Abu Dhabi: Oman’s oil minister said the country is looking at cutting costs due to low oil prices, adding that the country is losing $55 million (Dh202 million) a day.

Mohammad Al Rumhym, Oman’s Minister of Oil and Gas, said that the country’s current production level was around one million barrels per day.

“We are cutting costs but we are not cutting projects... We can blame Russia, Saudi Arabia and China [for lower oil prices] but the bottom line is that it’s our responsibility...” Al Rumhym said.

“One of the victims of the current market prices will be technology. Low oil prices will destroy a lot of things including technology, alternative energy, sustainability, and making the industry more attractive for people to join.”

Commenting on Brent prices, the minister said that the bets on a price recovery might be too optimistic. He added that the low price environment could govern markets for many more years.

“This is a man-made crisis and it is highly irresponsible,” Al Rumhy said.

Oman, the biggest Middle Eastern oil producer that is not a member of Opec, has long argued that Opec has lost several billions of dollars by not cutting production than if it had cut output and supported the prices.

Low oil prices are also deterring oil majors from investing into new projects, including in the Middle East.
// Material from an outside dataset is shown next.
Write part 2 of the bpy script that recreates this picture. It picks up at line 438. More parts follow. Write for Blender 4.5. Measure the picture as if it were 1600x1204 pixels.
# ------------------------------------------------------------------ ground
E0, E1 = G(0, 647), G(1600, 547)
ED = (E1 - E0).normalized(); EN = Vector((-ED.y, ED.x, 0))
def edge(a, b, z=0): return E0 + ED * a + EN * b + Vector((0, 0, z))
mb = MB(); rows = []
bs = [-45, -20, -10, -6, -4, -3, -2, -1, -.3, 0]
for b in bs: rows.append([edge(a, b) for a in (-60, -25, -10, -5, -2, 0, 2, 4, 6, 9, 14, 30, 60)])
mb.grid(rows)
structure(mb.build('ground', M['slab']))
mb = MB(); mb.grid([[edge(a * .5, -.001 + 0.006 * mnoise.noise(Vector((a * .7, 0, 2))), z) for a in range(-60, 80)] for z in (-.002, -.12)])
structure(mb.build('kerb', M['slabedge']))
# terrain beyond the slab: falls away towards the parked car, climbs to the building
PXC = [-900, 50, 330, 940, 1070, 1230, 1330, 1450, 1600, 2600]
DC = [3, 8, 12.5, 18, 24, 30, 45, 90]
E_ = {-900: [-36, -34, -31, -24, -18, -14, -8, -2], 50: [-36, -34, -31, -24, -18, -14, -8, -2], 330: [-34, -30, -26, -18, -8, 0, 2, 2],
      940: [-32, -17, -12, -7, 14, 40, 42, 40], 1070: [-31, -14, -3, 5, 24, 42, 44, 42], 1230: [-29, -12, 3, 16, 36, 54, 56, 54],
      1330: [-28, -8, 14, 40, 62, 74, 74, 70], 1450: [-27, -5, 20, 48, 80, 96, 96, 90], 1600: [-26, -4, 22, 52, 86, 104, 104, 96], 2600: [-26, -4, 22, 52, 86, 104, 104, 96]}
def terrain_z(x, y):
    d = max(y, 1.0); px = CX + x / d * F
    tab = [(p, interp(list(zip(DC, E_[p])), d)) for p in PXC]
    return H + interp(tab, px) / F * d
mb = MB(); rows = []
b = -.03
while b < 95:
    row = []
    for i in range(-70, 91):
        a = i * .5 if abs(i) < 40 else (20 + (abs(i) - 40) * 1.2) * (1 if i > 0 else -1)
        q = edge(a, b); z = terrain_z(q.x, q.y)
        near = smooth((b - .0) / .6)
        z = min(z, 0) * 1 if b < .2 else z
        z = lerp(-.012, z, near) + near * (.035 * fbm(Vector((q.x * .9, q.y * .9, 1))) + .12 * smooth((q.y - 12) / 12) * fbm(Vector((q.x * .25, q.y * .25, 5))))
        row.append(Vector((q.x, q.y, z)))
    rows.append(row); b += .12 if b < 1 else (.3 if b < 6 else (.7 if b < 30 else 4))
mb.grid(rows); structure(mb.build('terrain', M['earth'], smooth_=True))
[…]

The minister was speaking a panel discussion at the Abu Dhabi International Petroleum Exhibition and Conference (Adipec) which kicked off on Monday. The event runs until Thursday and over 2,000 exhibitors are participating.
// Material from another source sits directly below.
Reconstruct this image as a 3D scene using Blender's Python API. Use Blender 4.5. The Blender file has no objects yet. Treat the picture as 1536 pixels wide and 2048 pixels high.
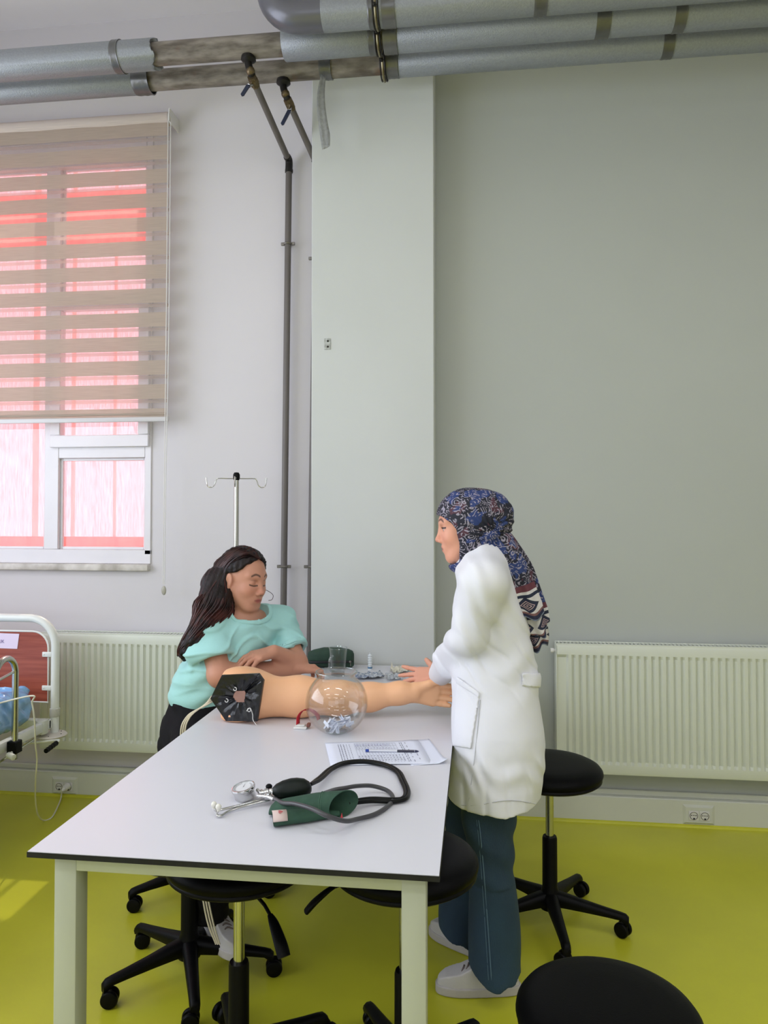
import bpy, bmesh, math, random
import numpy as np
from mathutils import Vector, Matrix, Euler
PI = math.pi
S_ = bpy.context.scene
COL = S_.collection

# ---------------------------------------------------------------- camera
F, TH, PT, HC = 1500.0, math.radians(7.0), math.radians(1.2), 1.5
CX, CY = 768.0, 1020 - 1500.0 * math.tan(math.radians(1.2))
cam = bpy.data.cameras.new('camera'); camo = bpy.data.objects.new('camera', cam); COL.objects.link(camo)
cam.sensor_fit = 'VERTICAL'; cam.sensor_height = 36.0; cam.lens = 36.0 * F / 2048
cam.shift_y = -(1024 - CY) / 2048
cam.clip_start = 0.05; cam.clip_end = 100
camo.location = (0, 0, HC); camo.rotation_euler = (PI / 2 + PT, 0, TH)
S_.camera = camo

# ---------------------------------------------------------------- world, sun, daylight, exposure
S_.view_settings.view_transform = 'Standard'; S_.view_settings.look = 'None'
S_.view_settings.exposure = 0.0; S_.view_settings.gamma = 1.0
S_.view_settings.use_curve_mapping = False
W = bpy.data.worlds.new('sky'); S_.world = W; W.use_nodes = True
bg = W.node_tree.nodes['Background']; bg.inputs[0].default_value = (0.86, 0.93, 1.0, 1); bg.inputs[1].default_value = 1.15
def lamp(name, kind, loc, rot, energy, color, size=None, sy=None, spread=None):
    l = bpy.data.lights.new(name, kind); l.energy = energy; l.color = color
    if kind == 'AREA':
        l.shape = 'RECTANGLE'; l.size = size; l.size_y = sy
        if spread: l.spread = spread
    o = bpy.data.objects.new(name, l); COL.objects.link(o); o.location = loc; o.rotation_euler = rot
    return o
sun = lamp('sun', 'SUN', (-2, 8, 8), (math.radians(-35), 0, math.radians(2)), 5.5, (1.0, 0.95, 0.86)); sun.data.angle = 0.012
# daylight entering by the windows of the left wall and of the wall behind the camera
lamp('daylight_left', 'AREA', (-3.70, 0.9, 2.1), (0, -PI / 2 - .2, 0), 104, (0.875, 0.925, 1.06), 2.0, 4.2)
lamp('daylight_front', 'AREA', (-0.6, -3.92, 2.1), (PI / 2, 0, 0), 27, (0.92, 0.96, 1.05), 4.2, 2.0)
for lx in (-2.2, 0.2, 2.6):
    for ly in (-2.4, -0.6, 1.2):
        lamp('tube_light', 'AREA', (lx, ly, 3.66), (0, 0, 0), 9.5, (0.96, 0.98, 1.05), 1.2, 0.16)

# ---------------------------------------------------------------- helpers
_r = Vector((math.cos(TH), math.sin(TH), 0)); _f0 = Vector((-math.sin(TH), math.cos(TH), 0)); _z = Vector((0, 0, 1))
_f = _f0 * math.cos(PT) + _z * math.sin(PT); _u = -_f0 * math.sin(PT) + _z * math.cos(PT)
O3 = Vector((0, 0, HC))
def ray(x, y): return _f + _r * ((x - CX) / F) - _u * ((y - CY) / F)
def PY(x, y, v): d = ray(x, y); return O3 + d * (v / d.y)
def PZ(x, y, v): d = ray(x, y); return O3 + d * ((v - HC) / d.z)
TT = 0.75
def T(x, y, h=0.0): return PZ(x, y, TT + h)

def lin(c): return tuple((v / 12.92 if v <= 0.04045 else ((v + 0.055) / 1.055) ** 2.4) for v in (k / 255 for k in c))
def mat(name, rgb, rough=0.6, metal=0.0, var=0.0, vscale=4.0, bump=0.0, bscale=60.0, spec=0.5, rgb2=None, stretch=None, coat=0.0, sheen=0.0, attr=None, sub=0.0):
    m = bpy.data.materials.new(name); m.use_nodes = True; nt = m.node_tree; N, L = nt.nodes, nt.links
    p = N['Principled BSDF']; c = lin(rgb)
    p.inputs['Base Color'].default_value = (*c, 1); p.inputs['Roughness'].default_value = rough
    p.inputs['Metallic'].default_value = metal; p.inputs['Specular IOR Level'].default_value = spec
    p.inputs['Coat Weight'].default_value = coat; p.inputs['Sheen Weight'].default_value = sheen
    if sub: p.inputs['Subsurface Weight'].default_value = sub; p.inputs['Subsurface Radius'].default_value = (0.01, 0.004, 0.002); p.inputs['Subsurface Scale'].default_value = 1.0
    tc = N.new('ShaderNodeTexCoord'); mp = N.new('ShaderNodeMapping'); L.new(tc.outputs['Object'], mp.inputs[0])
    if stretch: mp.inputs['Scale'].default_value = stretch
    if attr:
        a = N.new('ShaderNodeAttribute'); a.attribute_name = attr; L.new(a.outputs['Color'], p.inputs['Base Color'])
    elif var > 0 or rgb2:
        n = N.new('ShaderNodeTexNoise'); n.inputs['Scale'].default_value = vscale; n.inputs['Detail'].default_value = 6
        L.new(mp.outputs[0], n.inputs['Vector']); r = N.new('ShaderNodeValToRGB')
        c2 = lin(rgb2) if rgb2 else tuple(v * (1 - var) for v in c)
        r.color_ramp.elements[0].position = 0.35; r.color_ramp.elements[0].color = (*c2, 1)
        r.color_ramp.elements[1].position = 0.65; r.color_ramp.elements[1].color = (*c, 1)
        L.new(n.outputs['Fac'], r.inputs[0]); L.new(r.outputs[0], p.inputs['Base Color'])
    if bump > 0:
        n2 = N.new('ShaderNodeTexNoise'); n2.inputs['Scale'].default_value = bscale; n2.inputs['Detail'].default_value = 4
        L.new(mp.outputs[0], n2.inputs['Vector']); b = N.new('ShaderNodeBump'); b.inputs['Strength'].default_value = bump
        b.inputs['Distance'].default_value = 0.004; L.new(n2.outputs['Fac'], b.inputs['Height']); L.new(b.outputs[0], p.inputs['Normal'])
    return m
def nodes(m): return m.node_tree.nodes, m.node_tree.links, m.node_tree.nodes['Principled BSDF']

def V(*a): return Vector(a)
def box(bm, lo, hi, bev=0.0, seg=1):
    lo, hi = Vector(lo), Vector(hi); t = bmesh.new()
    bmesh.ops.create_cube(t, size=1.0)
    for v in t.verts: v.co = Vector(((v.co.x + .5) * (hi.x - lo.x) + lo.x, (v.co.y + .5) * (hi.y - lo.y) + lo.y, (v.co.z + .5) * (hi.z - lo.z) + lo.z))
    if bev > 0: bmesh.ops.bevel(t, geom=t.edges[:], offset=bev, segments=seg, affect='EDGES', profile=0.5)
    me = bpy.data.meshes.new('tmp'); t.to_mesh(me); t.free(); bm.from_mesh(me); bpy.data.meshes.remove(me); return bm
def frame(d):
    d = d.normalized(); a = Vector((0, 0, 1)) if abs(d.z) < 0.9 else Vector((1, 0, 0))
    x = d.cross(a).normalized(); return x, d.cross(x).normalized()
def rings(bm, rs, caps=True, closed=False):
    vs = [[bm.verts.new(p) for p in r] for r in rs]; n = len(vs[0]); m = len(vs)
    for i in range(m if closed else m - 1):
        a, b = vs[i], vs[(i + 1) % m]
        for j in range(n): bm.faces.new((a[j], a[(j + 1) % n], b[(j + 1) % n], b[j]))
    if caps and not closed:
        bm.faces.new(vs[0][::-1]); bm.faces.new(vs[-1])
    return vs
def tube(bm, pts, r, seg=10, caps=True, closed=False, flat=1.0):
    pts = [Vector(p) for p in pts]; n = len(pts); rr = r if isinstance(r, (list, tuple)) else [r] * n
    out = []; px = None
    for i, p in enumerate(pts):
        if closed: d = pts[(i + 1) % n] - pts[i - 1]
        else: d = pts[min(i + 1, n - 1)] - pts[max(i - 1, 0)]
        d.normalize()
        if px is None: x, y = frame(d)
        else:
            x = px - d * px.dot(d)
            if x.length < 1e-6: x, _ = frame(d)
            x.normalize(); y = d.cross(x)
        px = x
        out.append([p + (x * math.cos(2 * PI * k / seg) + y * math.sin(2 * PI * k / seg) * flat) * rr[i] for k in range(seg)])
    rings(bm, out, caps, closed); return bm
def cyl(bm, a, b, r, r2=None, seg=24): return tube(bm, [a, b], [r, r if r2 is None else r2], seg)
def bevcyl(bm, a, b, r, bev=0.003, seg=28):
    a, b = Vector(a), Vector(b); d = (b - a).normalized()
    return tube(bm, [a, a + d * bev * .3, a + d * bev, b - d * bev, b - d * bev * .3, b], [r - bev, r - bev * .3, r, r, r - bev * .3, r - bev], seg)
def lathe(bm, prof, c=(0, 0, 0), seg=40, axis=None, caps=False):
    c = Vector(c); ax = Vector(axis).normalized() if axis is not None else Vector((0, 0, 1))
    if axis is None: x, y = Vector((1, 0, 0)), Vector((0, 1, 0))
    else: x, y = frame(ax)
    rs = [[c + ax * h + (x * math.cos(2 * PI * k / seg) + y * math.sin(2 * PI * k / seg)) * max(r, 1e-5) for k in range(seg)] for r, h in prof]
    rings(bm, rs, caps); return bm
def ball(bm, c, r, seg=16, M=None):
    r = Vector((r, r, r)) if not hasattr(r, '__len__') else Vector(r)
    mm = Matrix.Translation(Vector(c)) @ (M.to_4x4() if M is not None else Matrix.Identity(4)) @ Matrix.Diagonal((*r, 1))
    bmesh.ops.create_uvsphere(bm, u_segments=seg, v_segments=max(6, seg // 2), radius=1, matrix=mm); return bm
def spline(pts, n=8, closed=False):
    P = [Vector(p) for p in pts]; m = len(P); out = []
    for i in range(m if closed else m - 1):
        p0 = P[(i - 1) % m] if closed or i > 0 else P[0] * 2 - P[1]
        p1, p2 = P[i], P[(i + 1) % m]
        p3 = P[(i + 2) % m] if closed or i < m - 2 else P[-1] * 2 - P[-2]
        for k in range(n):
            t = k / n; out.append(0.5 * ((2 * p1) + (p2 - p0) * t + (2 * p0 - 5 * p1 + 4 * p2 - p3) * t * t + (3 * p1 - p0 - 3 * p2 + p3) * t ** 3))
    if not closed: out.append(P[-1])
    return out
def prism(bm, poly, off):
    off = Vector(off); a = [bm.verts.new(Vector(p)) for p in poly]; b = [bm.verts.new(Vector(p) + off) for p in poly]; n = len(a)
    bm.faces.new(a[::-1]); bm.faces.new(b)
    for i in range(n): bm.faces.new((a[i], a[(i + 1) % n], b[(i + 1) % n], b[i]))
    return bm
B = bmesh.new
WLOC = {}
def wloc(o): return WLOC.get(o.name, Vector((0, 0, 0))) if o else Vector((0, 0, 0))
def finish(o, parent, world):
    base = wloc(parent)
    if parent is not None:
        o.parent = parent
        if world: o.data.transform(Matrix.Translation(-base))
        WLOC[o.name] = base
    else: WLOC[o.name] = Vector((0, 0, 0))
def obj(name, bm, m, parent=None, world=True, ang=40, label=None, recalc=True):
    if recalc: bmesh.ops.recalc_face_normals(bm, faces=bm.faces[:])
    me = bpy.data.meshes.new(name); bm.to_mesh(me); bm.free()
    me.polygons.foreach_set('use_smooth', [True] * len(me.polygons))
    me.set_sharp_from_angle(angle=math.radians(ang)); me.update()
    o = bpy.data.objects.new(name, me); COL.objects.link(o)
    if m: me.materials.append(m)
    finish(o, parent, world)
    if label: o['label'] = label
    return o
def thing(name, label, cat, loc=(0, 0, 0), group=None):
    o = bpy.data.objects.new(name, None); COL.objects.link(o); o.location = loc; o.empty_display_size = 0.05
    o['label'] = label; o['category'] = cat
    if group: o['group'] = group
    WLOC[o.name] = Vector(loc); return o
def tag(o, label, cat, group=None):
    o['label'] = label; o['category'] = cat
    if group: o['group'] = group
    return o
def struct(name, bm, m, parent=None, label=None):
    o = obj(name, bm, m, parent, ang=30)
    if parent is None: o['kind'] = 'structure'
    if label: o['label'] = label
    return o
def dup(root, loc, rz, label=None):
    r = root.copy(); COL.objects.link(r); r.location = loc; r.rotation_euler = (0, 0, rz)
    if label: r['label'] = label
    kids = []
    for ch in list(root.children):
        c = ch.copy(); COL.objects.link(c); c.parent = r; kids.append(c)
        for g in list(ch.children):
            d = g.copy(); COL.objects.link(d); d.parent = c
    return r, kids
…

Also speaking on the same panel was Tarek Al Molla, Egypt’s Minister of Petroleum and Mineral Resources, who said that Egypt was targeting a drop in subsidies to $8 billion this year.

“We have prioritised security, sustainability and governance, so we had to start addressing subsidies. The government has decided to start reforming subsidies over five years — whether for fuel or electricity,” Al Molla said.

“We started last year... and for fuels, we have been able to reduce the subsidy from $15 billion a year to about $9 billion this year. We are aiming this year to continue with the same plan, and we are hoping to reach $8 billion this year.”

Al Molla said that Egypt had seen an annual increase of 7-8 per cent in consumption whereas the country’s gross domestic product has been growing at around 4-5 per cent annually.

He added that the country was adopting new measures to encourage investment in the country, and has been studying and reforming its investment laws.